Hudedah in Yemen is an ancient city. As far back as 1454, the place was already being referred to in Islamic chronicles. During the 1520s, the city fell to the Ottomans and became very important to the empire.

The succeeding years would see it exceed Mocha as Yemen’s most prominent city. In 1854, Malay writer Abdullah bin Abdul Kadir came to the city. He noted that chewing khat was commonplace.

During World War I, the place was occupied by the Germans. This was utilized when the Arab Revolt to relay information and release propaganda. The area was occupied by the Saudis during the Yemeni-Saudi War. In 1961, a fire caused heavy damage to the city. During the 1970s and 80s, the area was used by the Soviets to house their naval base.


Car rentals in the city require a US$200 deposit payable.

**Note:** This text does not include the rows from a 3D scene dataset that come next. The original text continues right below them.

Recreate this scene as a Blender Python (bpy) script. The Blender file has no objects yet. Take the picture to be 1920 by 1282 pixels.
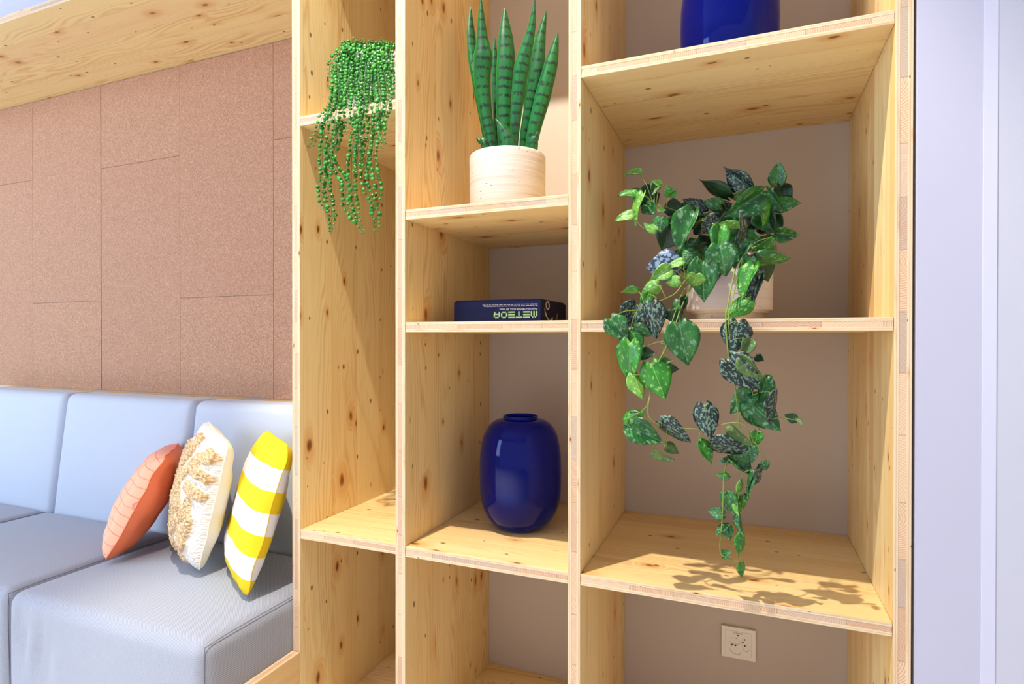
import bpy, bmesh, math, random
from mathutils import Vector, Matrix, noise as mn

random.seed(7)
SC = bpy.context.scene
COL = SC.collection

# ---------------------------------------------------------------- camera, light, exposure
CAM = Vector((0.0, -1.219, 1.15))
F_PX, YAW, PITCH, ROLL = 1084.2, 0.3853, -0.005, 0.0009
_R0 = Vector((math.cos(YAW), math.sin(YAW), 0)); _F0 = Vector((-math.sin(YAW), math.cos(YAW), 0)); _U0 = Vector((0, 0, 1))
FWD = _F0 * math.cos(PITCH) + _U0 * math.sin(PITCH)
_U = -_F0 * math.sin(PITCH) + _U0 * math.cos(PITCH)
RGT = _R0 * math.cos(ROLL) + _U * math.sin(ROLL)
UPV = -_R0 * math.sin(ROLL) + _U * math.cos(ROLL)
cd = bpy.data.cameras.new('camera'); cam = bpy.data.objects.new('camera', cd); COL.objects.link(cam)
cd.sensor_fit = 'HORIZONTAL'; cd.sensor_width = 36.0; cd.lens = F_PX / 1920 * 36.0; cd.clip_start = 0.02
m = Matrix((RGT, UPV, -FWD)).transposed().to_4x4(); m.translation = CAM
cam.matrix_world = m
SC.camera = cam

w = bpy.data.worlds.new('world'); SC.world = w; w.use_nodes = True
w.node_tree.nodes['Background'].inputs[0].default_value = (0.90, 0.90, 1.0, 1)
w.node_tree.nodes['Background'].inputs[1].default_value = 0.62

def lamp(name, kind, loc, aim, energy, color, **kw):
    d = bpy.data.lights.new(name, kind); o = bpy.data.objects.new(name, d); COL.objects.link(o)
    o.location = loc
    o.rotation_euler = (Vector(aim) - Vector(loc)).to_track_quat('-Z', 'Y').to_euler()
    d.energy = energy; d.color = color
    for k, v in kw.items(): setattr(d, k, v)
    return o
# the ceiling spot in front of the shelves (its position follows from the shadows on the shelf boards)
lamp('ceiling_spot', 'SPOT', (-0.888, -0.804, 3.50), (-0.45, 0.05, 0.9), 310, (1.0, 0.92, 0.78), spot_size=math.radians(54), spot_blend=0.45, shadow_soft_size=0.02)
# daylight from the window side of the room, left of the sofa
lamp('window_light', 'AREA', (-4.6, -2.6, 1.9), (-1.9, 0.2, 0.8), 110, (0.57, 0.77, 1.0), shape='RECTANGLE', size=2.6, size_y=2.2)
# added overhead fill behind the camera; its bounce off the floor brightens the soffit
lamp('overhead_fill_light', 'AREA', (-1.6, -2.7, 3.5), (-1.6, -2.7, 0.0), 120, (0.90, 0.92, 1.0), shape='RECTANGLE', size=2.4, size_y=1.2, spread=math.radians(85))

SC.view_settings.view_transform = 'Standard'; SC.view_settings.look = 'None'
SC.view_settings.exposure = 0.36; SC.view_settings.gamma = 1.0; SC.view_settings.use_curve_mapping = False

# ---------------------------------------------------------------- helpers
def at(u, v, y):
    """World point where the photograph's pixel (u, v) meets the plane at depth y."""
    d = FWD + RGT * ((u - 960) / F_PX) - UPV * ((v - 641) / F_PX)
    return CAM + d * ((y - CAM.y) / d.y)
def at_z(u, v, z):
    d = FWD + RGT * ((u - 960) / F_PX) - UPV * ((v - 641) / F_PX)
    return CAM + d * ((z - CAM.z) / d.z)

def srgb(r, g, b):
    f = lambda c: (c / 255 / 12.92) if c / 255 <= 0.04045 else ((c / 255 + 0.055) / 1.055) ** 2.4
    return (f(r), f(g), f(b), 1.0)

class NT:
    def __init__(s, name):
        s.mat = bpy.data.materials.new(name); s.mat.use_nodes = True
        s.t = s.mat.node_tree; s.b = s.t.nodes['Principled BSDF']
    def n(s, kind, **kw):
        nd = s.t.nodes.new(kind)
        for k, v in kw.items(): setattr(nd, k, v)
        return nd
    def lk(s, a, b): s.t.links.new(a, b)
    def put(s, sock, v):
        if hasattr(v, 'is_linked') or isinstance(v, bpy.types.NodeSocket): s.lk(v, sock)
        else: sock.default_value = v
    def m(s, op, a, b=0.0, c=0.0, clamp=False):
        nd = s.n('ShaderNodeMath', operation=op, use_clamp=clamp)
        for i, v in enumerate((a, b, c)): s.put(nd.inputs[i], v)
        return nd.outputs[0]
    def comb(s, x, y, z=0.0):
        nd = s.n('ShaderNodeCombineXYZ')
        for i, v in enumerate((x, y, z)): s.put(nd.inputs[i], v)
        return nd.outputs[0]
    def sep(s, v):
        nd = s.n('ShaderNodeSeparateXYZ'); s.lk(v, nd.inputs[0]); return nd.outputs
    def noise(s, vec, scale=1.0, detail=2.0, rough=0.5, dim='3D'):
        nd = s.n('ShaderNodeTexNoise', noise_dimensions=dim)
        s.lk(vec, nd.inputs['Vector']); nd.inputs['Scale'].default_value = scale
        nd.inputs['Detail'].default_value = detail; nd.inputs['Roughness'].default_value = rough
        return nd.outputs[0]
    def voro(s, vec, scale=1.0, rnd=1.0, dim='2D', feature='F1'):
        nd = s.n('ShaderNodeTexVoronoi', voronoi_dimensions=dim, feature=feature)
        s.lk(vec, nd.inputs['Vector']); nd.inputs['Scale'].default_value = scale
        nd.inputs['Randomness'].default_value = rnd
        return nd
    def white(s, v):
        nd = s.n('ShaderNodeTexWhiteNoise', noise_dimensions='1D'); s.lk(v, nd.inputs['W']); return nd.outputs['Value']
    def smooth(s, v, a, b, lo=0.0, hi=1.0):
        nd = s.n('ShaderNodeMapRange', interpolation_type='SMOOTHSTEP')
        s.put(nd.inputs[0], v); s.put(nd.inputs[1], a); s.put(nd.inputs[2], b); s.put(nd.inputs[3], lo); s.put(nd.inputs[4], hi)
        return nd.outputs[0]
    def mix(s, f, a, b, mode='MIX'):
        nd = s.n('ShaderNodeMix', data_type='RGBA', blend_type=mode)
        s.put(nd.inputs[0], f); s.put(nd.inputs[6], a); s.put(nd.inputs[7], b)
        return nd.outputs[2]
    def uv(s): return s.n('ShaderNodeTexCoord').outputs['UV']
    def obj(s): return s.n('ShaderNodeTexCoord').outputs['Object']
    def rand(s): return s.n('ShaderNodeObjectInfo').outputs['Random']
    def base(s, c): s.put(s.b.inputs['Base Color'], c)
    def set(s, **kw):
        for k, v in kw.items(): s.put(s.b.inputs[k.replace('_', ' ')], v)
    def bump(s, h, strength=0.3, dist=0.001):
        nd = s.n('ShaderNodeBump'); nd.inputs['Strength'].default_value = strength; nd.inputs['Distance'].default_value = dist
        s.lk(h, nd.inputs['Height']); s.lk(nd.outputs[0], s.b.inputs['Normal'])

def plain(name, col, rough=0.6, **kw):
    t = NT(name); t.base(col); t.set(Roughness=rough, **kw); return t.mat

# ---------------------------------------------------------------- materials
def wood_mat(name, lam_w=0.115, tone=1.0, knots=1.0, strip=0.0, light=(242, 218, 162), streak=(226, 184, 112)):
    t = NT(name); uv = t.sep(t.uv()); u, v = uv[0], uv[1]
    lam = t.m('FLOOR', t.m('DIVIDE', v, lam_w))
    lr = t.white(t.m('MULTIPLY', lam, 3.17)); lr2 = t.white(t.m('ADD', t.m('MULTIPLY', lam, 1.73), 40.0))
    uu = t.m('ADD', u, t.m('MULTIPLY', lr, 9.0))
    # knots: elongated along the grain
    wob = t.m('MULTIPLY', t.m('SUBTRACT', t.noise(t.comb(t.m('MULTIPLY', uu, 22), t.m('MULTIPLY', v, 40)), 1.0, 1.0), 0.5), 0.10)
    vo = t.voro(t.comb(t.m('MULTIPLY', uu, 4.6), t.m('MULTIPLY', v, 9.5)), 1.0, 0.95)
    cr = t.sep(vo.outputs['Color'])
    r1 = t.m('MULTIPLY', t.m('MAXIMUM', t.m('SUBTRACT', cr[0], 0.42), 0.0), 0.21 * knots)
    d1 = t.m('ADD', vo.outputs['Distance'], wob)
    k1 = t.smooth(d1, r1, t.m('MULTIPLY', r1, 0.45))
    core1 = t.smooth(d1, t.m('MULTIPLY', r1, 0.75), t.m('MULTIPLY', r1, 0.1))
    halo = t.smooth(vo.outputs['Distance'], t.m('MULTIPLY', r1, 3.2), t.m('MULTIPLY', r1, 0.9))
    vp = t.voro(t.comb(t.m('MULTIPLY', uu, 9.0), t.m('MULTIPLY', v, 15.0)), 1.0, 1.0)
    cp = t.sep(vp.outputs['Color'])
    r2 = t.m('MULTIPLY', t.m('MAXIMUM', t.m('SUBTRACT', cp[1], 0.52), 0.0), 0.20 * knots)
    k2 = t.smooth(vp.outputs['Distance'], r2, t.m('MULTIPLY', r2, 0.4))
    # growth lines bent around the knots
    big = t.noise(t.comb(t.m('MULTIPLY', uu, 1.3), t.m('MULTIPLY', v, 9.0), t.m('MULTIPLY', lr, 30.0)), 1.0, 2.0)
    ph = t.m('ADD', t.m('MULTIPLY', v, 420.0), t.m('MULTIPLY', big, 95.0))
    ph = t.m('ADD', ph, t.m('MULTIPLY', halo, 14.0))
    line = t.m('ADD', t.m('MULTIPLY', t.m('SINE', ph), 0.5), 0.5)
    line = t.m('POWER', line, 2.2)
    fade = t.smooth(t.noise(t.comb(t.m('MULTIPLY', uu, 0.9), t.m('MULTIPLY', v, 16.0), 3.3), 1.0, 1.0), 0.40, 0.72)
    wide = t.smooth(t.noise(t.comb(t.m('MULTIPLY', uu, 1.1), t.m('MULTIPLY', v, 30.0), 8.0), 1.0, 3.0), 0.45, 0.75)
    fib = t.noise(t.comb(t.m('MULTIPLY', uu, 14.0), t.m('MULTIPLY', v, 900.0)), 1.0, 2.0)
    lc, sc_ = srgb(*light), srgb(*streak)
    c = t.mix(t.m('MULTIPLY', lr, 0.42 + strip), lc, sc_)
    c = t.mix(t.m('MULTIPLY', wide, 0.40), c, sc_)
    c = t.mix(t.m('MULTIPLY', t.m('MULTIPLY', line, t.m('ADD', t.m('MULTIPLY', fade, 0.75), 0.12)), 0.62), c, srgb(202, 150, 88))
    c = t.mix(t.m('MULTIPLY', t.m('SUBTRACT', fib, 0.4), 0.25, clamp=True), c, srgb(205, 160, 100))
    c = t.mix(t.m('MULTIPLY', halo, 0.50), c, srgb(214, 150, 74))
    c = t.mix(t.m('MULTIPLY', k1, 0.80), c, srgb(168, 104, 46))
    c = t.mix(t.m('MULTIPLY', core1, 0.75), c, srgb(98, 52, 20))
    c = t.mix(t.m('MULTIPLY', k2, 0.85), c, srgb(92, 50, 20))
    c = t.mix(t.m('MULTIPLY', t.smooth(lr2, 0.80, 0.95), 0.22), c, srgb(215, 150, 110))
    fr = t.m('FRACT', t.m('DIVIDE', v, lam_w))
    seam = t.smooth(t.m('ABSOLUTE', t.m('SUBTRACT', fr, 0.5)), 0.5 - 0.0010 / lam_w, 0.5 - 0.0002 / lam_w)
    c = t.mix(t.m('MULTIPLY', seam, 0.35), c, srgb(160, 110, 60))
    t.base(c); t.set(Roughness=0.48); t.b.inputs['Specular IOR Level'].default_value = 0.35
    t.bump(t.m('ADD', t.m('MULTIPLY', fib, 0.4), t.m('MULTIPLY', line, 0.4)), 0.10, 0.0004)
    return t.mat

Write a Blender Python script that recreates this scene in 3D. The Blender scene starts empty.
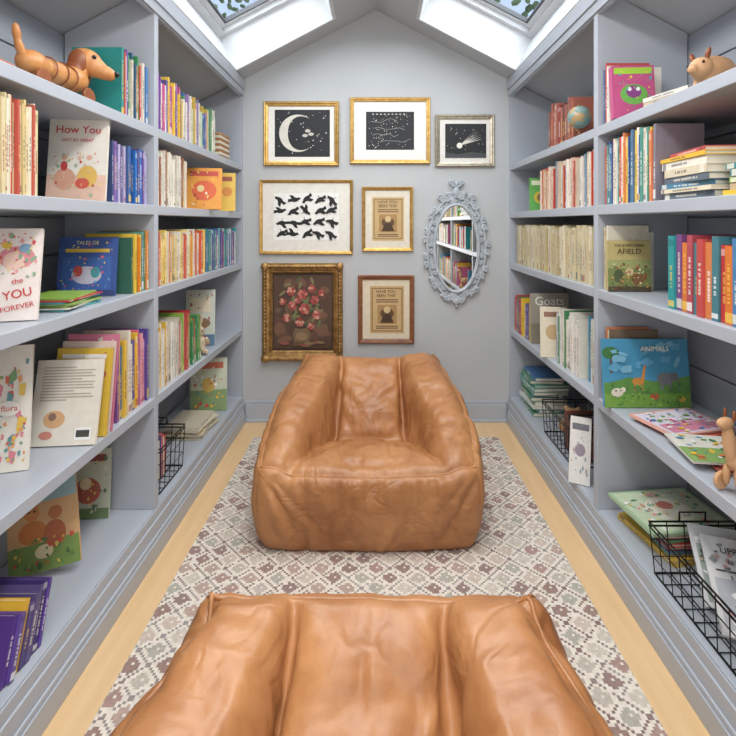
import bpy, math, random
import numpy as np
from mathutils import Matrix, Vector, noise
random.seed(7)
scene=bpy.context.scene
try:
    scene.view_settings.view_transform='Standard'
    scene.view_settings.look='None'
except Exception as e: print(e)
F=500.0; VX=376; VY=223; CH=1.3
D=3.283; SX=.873; SB=1.23; RIDGE=2.70; SL=.527
HA,HB,HC,HD,HE=1.68,1.37,1.04,.61,.17
Yf=-1.3
def c(h,a=1):
    h=h.lstrip('#'); v=[int(h[i:i+2],16)/255 for i in (0,2,4)]
    return tuple([(x/12.92 if x<=.04045 else ((x+.055)/1.055)**2.4) for x in v]+[a])
# ------------------------------------------------ materials
def newmat(name,rough=.5,metal=0,col=None):
    m=bpy.data.materials.new(name); m.use_nodes=True
    b=m.node_tree.nodes['Principled BSDF']
    b.inputs['Roughness'].default_value=rough; b.inputs['Metallic'].default_value=metal
    if col: b.inputs['Base Color'].default_value=col
    return m,m.node_tree,b
def noisy(name,c1,c2,scale=8,rough=.5,metal=0,bump=0,bscale=60,stretch=(1,1,1)):
    m,nt,b=newmat(name,rough,metal)
    N=nt.nodes;L=nt.links
    tc=N.new('ShaderNodeTexCoord'); mp=N.new('ShaderNodeMapping'); mp.inputs['Scale'].default_value=stretch
    L.new(tc.outputs['Object'],mp.inputs['Vector'])
    n=N.new('ShaderNodeTexNoise'); n.inputs['Scale'].default_value=scale; n.inputs['Detail'].default_value=5
    L.new(mp.outputs[0],n.inputs['Vector'])
    r=N.new('ShaderNodeValToRGB'); r.color_ramp.elements[0].position=.3; r.color_ramp.elements[1].position=.7
    r.color_ramp.elements[0].color=c1; r.color_ramp.elements[1].color=c2
    L.new(n.outputs['Fac'],r.inputs[0]); L.new(r.outputs[0],b.inputs['Base Color'])
    if bump:
        n2=N.new('ShaderNodeTexNoise'); n2.inputs['Scale'].default_value=bscale; n2.inputs['Detail'].default_value=4
        L.new(mp.outputs[0],n2.inputs['Vector'])
        bp=N.new('ShaderNodeBump'); bp.inputs['Strength'].default_value=bump; bp.inputs['Distance'].default_value=.004
        L.new(n2.outputs['Fac'],bp.inputs['Height']); L.new(bp.outputs[0],b.inputs['Normal'])
    return m
SHELF=noisy('painted_wood_bluegrey',c('#adb3bc'),c('#b2b8c1'),3,.38)
BACKP=noisy('painted_panel',c('#9ea4ae'),c('#a4aab3'),3,.5)
WALL=noisy('wall_paint',c('#b9bcbe'),c('#bdc0c2'),2,.7,bump=.05,bscale=200)
CEIL=noisy('ceiling_paint',c('#bdc1c5'),c('#c1c5c8'),2,.7)
WHITE=noisy('white_paint',c('#d8dbde'),c('#dee0e3'),2,.5)
FLOORM=noisy('blond_wood',c('#dab686'),c('#e4c294'),5,.5,bump=.06,bscale=30,stretch=(6,.5,1))
GOLD=noisy('gilt',c('#b28a4a'),c('#d6b06a'),40,.35,.75,bump=.15,bscale=90)
GOLD2=noisy('antique_gilt',c('#86653c'),c('#bd945a'),30,.42,.55,bump=.6,bscale=60)
SILV=noisy('champagne_metal',c('#9d9482'),c('#c4bba6'),40,.35,.7,bump=.15,bscale=90)
REDW=noisy('mahogany',c('#74452c'),c('#93603f'),20,.35,stretch=(1,1,4))
WOODT=noisy('toy_wood',c('#c08048'),c('#d4985e'),14,.4,stretch=(1,4,1))
WOODD=noisy('toy_wood_dark',c('#7e4426'),c('#945630'),14,.4)
WOODL=noisy('toy_wood_light',c('#c09468'),c('#d2a880'),14,.5)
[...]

Drivers must be at least 21 years old. Motorbike rentals are virtually nonexistent. Bus fares cost YR3 per km. Other buses may cost YR1400 for six hours or YR1100 for a 5 hour ride. Minibuses are cheaper.

Other Info

Visitors to the place should not fail to visit Zahid. It is a historical site with over 100 ancient mosques. It also used to be the site for an old prestigious university.

Hudedah in Yemen is still one of Yemen’s most vital ports. Its main exports are hides, dates, cotton and coffee.